■ What is expected ■
Look through the entries below and extract exactly the lines from the one containing "Write a Blender" through the one containing "from mathutils import Vector, Matrix", ends included.

■ Supplied information ■
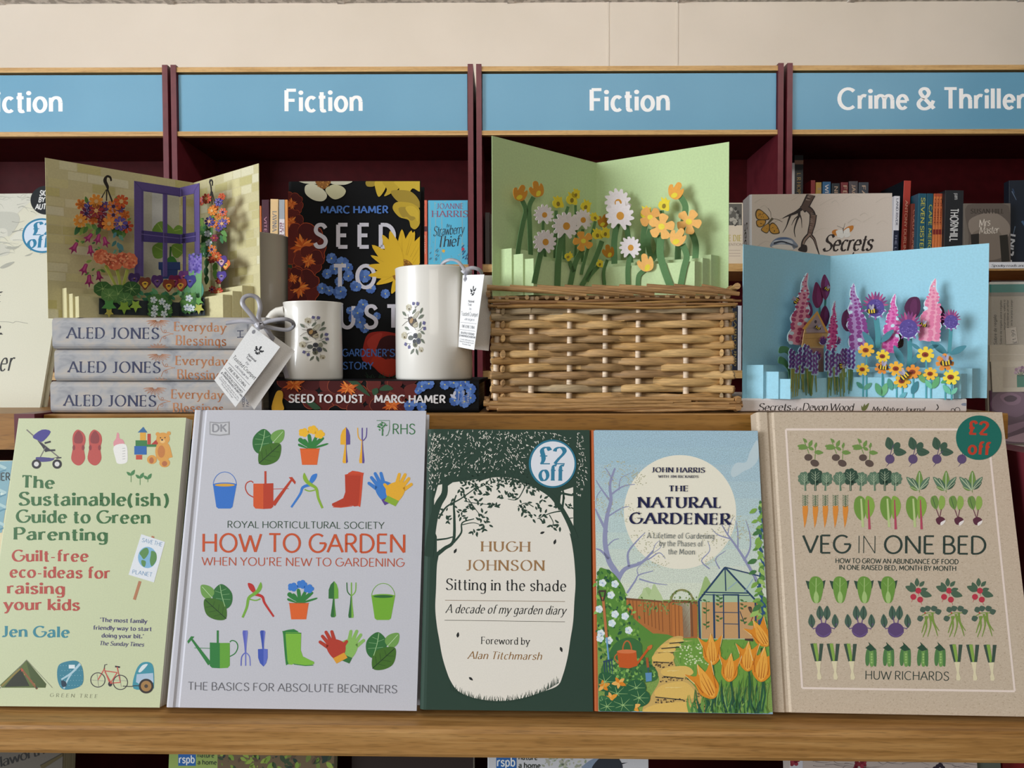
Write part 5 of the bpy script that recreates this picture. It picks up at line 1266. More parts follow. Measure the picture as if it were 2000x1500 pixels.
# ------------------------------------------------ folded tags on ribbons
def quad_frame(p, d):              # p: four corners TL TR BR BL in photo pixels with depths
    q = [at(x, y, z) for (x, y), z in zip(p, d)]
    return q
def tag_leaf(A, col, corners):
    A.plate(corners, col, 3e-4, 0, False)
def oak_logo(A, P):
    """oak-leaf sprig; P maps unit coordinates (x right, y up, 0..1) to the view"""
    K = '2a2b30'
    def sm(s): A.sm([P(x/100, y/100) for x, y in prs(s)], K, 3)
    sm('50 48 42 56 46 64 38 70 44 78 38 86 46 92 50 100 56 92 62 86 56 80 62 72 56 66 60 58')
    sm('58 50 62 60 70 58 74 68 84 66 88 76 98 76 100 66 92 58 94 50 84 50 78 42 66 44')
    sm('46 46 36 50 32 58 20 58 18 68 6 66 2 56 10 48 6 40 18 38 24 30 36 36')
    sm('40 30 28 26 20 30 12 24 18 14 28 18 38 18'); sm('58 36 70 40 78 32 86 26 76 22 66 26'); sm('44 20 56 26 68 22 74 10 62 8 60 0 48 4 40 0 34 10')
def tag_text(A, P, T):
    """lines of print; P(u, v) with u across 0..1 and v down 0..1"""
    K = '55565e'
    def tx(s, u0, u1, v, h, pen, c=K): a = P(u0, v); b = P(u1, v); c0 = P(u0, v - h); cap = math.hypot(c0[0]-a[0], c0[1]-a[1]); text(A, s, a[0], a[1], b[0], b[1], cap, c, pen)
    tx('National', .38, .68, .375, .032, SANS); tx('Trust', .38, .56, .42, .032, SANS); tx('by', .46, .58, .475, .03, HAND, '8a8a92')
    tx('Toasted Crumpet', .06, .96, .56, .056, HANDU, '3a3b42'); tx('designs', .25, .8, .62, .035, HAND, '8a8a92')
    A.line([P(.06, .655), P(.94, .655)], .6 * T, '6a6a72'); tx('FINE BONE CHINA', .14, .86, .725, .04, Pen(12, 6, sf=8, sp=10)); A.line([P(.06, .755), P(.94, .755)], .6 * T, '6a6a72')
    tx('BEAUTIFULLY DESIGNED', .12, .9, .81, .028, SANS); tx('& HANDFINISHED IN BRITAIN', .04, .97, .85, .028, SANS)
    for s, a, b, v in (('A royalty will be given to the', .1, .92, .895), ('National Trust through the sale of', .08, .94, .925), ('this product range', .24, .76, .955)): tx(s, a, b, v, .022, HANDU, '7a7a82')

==

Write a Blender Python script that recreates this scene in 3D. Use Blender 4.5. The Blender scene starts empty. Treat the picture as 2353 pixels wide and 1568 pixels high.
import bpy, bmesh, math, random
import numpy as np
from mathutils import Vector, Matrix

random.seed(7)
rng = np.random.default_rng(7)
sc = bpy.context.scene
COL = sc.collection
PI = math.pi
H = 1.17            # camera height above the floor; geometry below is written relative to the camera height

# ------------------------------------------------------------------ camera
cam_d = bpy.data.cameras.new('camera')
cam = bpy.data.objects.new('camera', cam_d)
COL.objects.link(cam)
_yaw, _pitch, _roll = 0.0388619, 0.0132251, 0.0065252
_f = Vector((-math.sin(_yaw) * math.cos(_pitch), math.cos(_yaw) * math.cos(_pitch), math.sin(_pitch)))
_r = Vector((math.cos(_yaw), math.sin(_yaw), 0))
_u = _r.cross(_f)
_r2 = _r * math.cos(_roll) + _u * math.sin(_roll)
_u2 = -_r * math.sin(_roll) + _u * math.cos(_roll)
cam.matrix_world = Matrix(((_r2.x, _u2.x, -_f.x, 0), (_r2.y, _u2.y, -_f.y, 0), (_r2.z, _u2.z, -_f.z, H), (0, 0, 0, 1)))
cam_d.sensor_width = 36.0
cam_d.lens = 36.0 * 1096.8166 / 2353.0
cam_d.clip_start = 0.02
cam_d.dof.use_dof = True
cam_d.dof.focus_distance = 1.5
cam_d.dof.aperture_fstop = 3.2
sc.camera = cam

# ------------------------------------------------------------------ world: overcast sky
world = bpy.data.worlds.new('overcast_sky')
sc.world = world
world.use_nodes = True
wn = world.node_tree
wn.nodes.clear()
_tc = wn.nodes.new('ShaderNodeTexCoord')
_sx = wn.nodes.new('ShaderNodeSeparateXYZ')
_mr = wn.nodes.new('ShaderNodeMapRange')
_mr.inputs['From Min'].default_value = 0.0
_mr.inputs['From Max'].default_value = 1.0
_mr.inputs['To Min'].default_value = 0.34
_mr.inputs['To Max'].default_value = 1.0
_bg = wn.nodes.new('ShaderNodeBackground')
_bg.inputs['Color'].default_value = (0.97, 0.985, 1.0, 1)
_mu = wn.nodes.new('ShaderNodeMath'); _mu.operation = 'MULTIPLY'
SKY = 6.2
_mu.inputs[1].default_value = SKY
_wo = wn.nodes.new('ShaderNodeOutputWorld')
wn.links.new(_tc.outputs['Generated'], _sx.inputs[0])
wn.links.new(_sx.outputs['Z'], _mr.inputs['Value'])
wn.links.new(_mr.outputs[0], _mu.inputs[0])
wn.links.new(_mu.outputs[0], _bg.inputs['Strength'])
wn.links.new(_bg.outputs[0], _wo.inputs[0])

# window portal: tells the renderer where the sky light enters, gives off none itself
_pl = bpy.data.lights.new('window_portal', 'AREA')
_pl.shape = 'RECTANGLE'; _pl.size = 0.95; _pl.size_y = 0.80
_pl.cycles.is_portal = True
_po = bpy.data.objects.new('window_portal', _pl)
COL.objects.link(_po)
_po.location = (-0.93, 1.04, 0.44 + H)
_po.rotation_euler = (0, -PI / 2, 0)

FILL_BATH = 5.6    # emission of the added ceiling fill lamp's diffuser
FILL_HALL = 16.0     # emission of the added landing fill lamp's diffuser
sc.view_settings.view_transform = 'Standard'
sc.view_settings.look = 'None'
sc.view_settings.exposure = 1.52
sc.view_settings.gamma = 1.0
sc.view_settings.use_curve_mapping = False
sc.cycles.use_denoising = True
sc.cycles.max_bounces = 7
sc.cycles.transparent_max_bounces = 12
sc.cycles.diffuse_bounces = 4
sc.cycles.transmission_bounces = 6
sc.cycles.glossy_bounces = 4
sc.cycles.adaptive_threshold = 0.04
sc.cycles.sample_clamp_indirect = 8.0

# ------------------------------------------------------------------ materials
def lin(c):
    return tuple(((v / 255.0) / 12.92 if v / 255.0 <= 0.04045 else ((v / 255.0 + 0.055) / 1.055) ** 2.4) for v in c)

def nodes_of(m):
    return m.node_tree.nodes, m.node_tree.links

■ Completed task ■
Write a Blender Python script that recreates this scene in 3D. Use Blender 4.5. The Blender scene starts empty. Treat the picture as 2353 pixels wide and 1568 pixels high.
import bpy, bmesh, math, random
import numpy as np
from mathutils import Vector, Matrix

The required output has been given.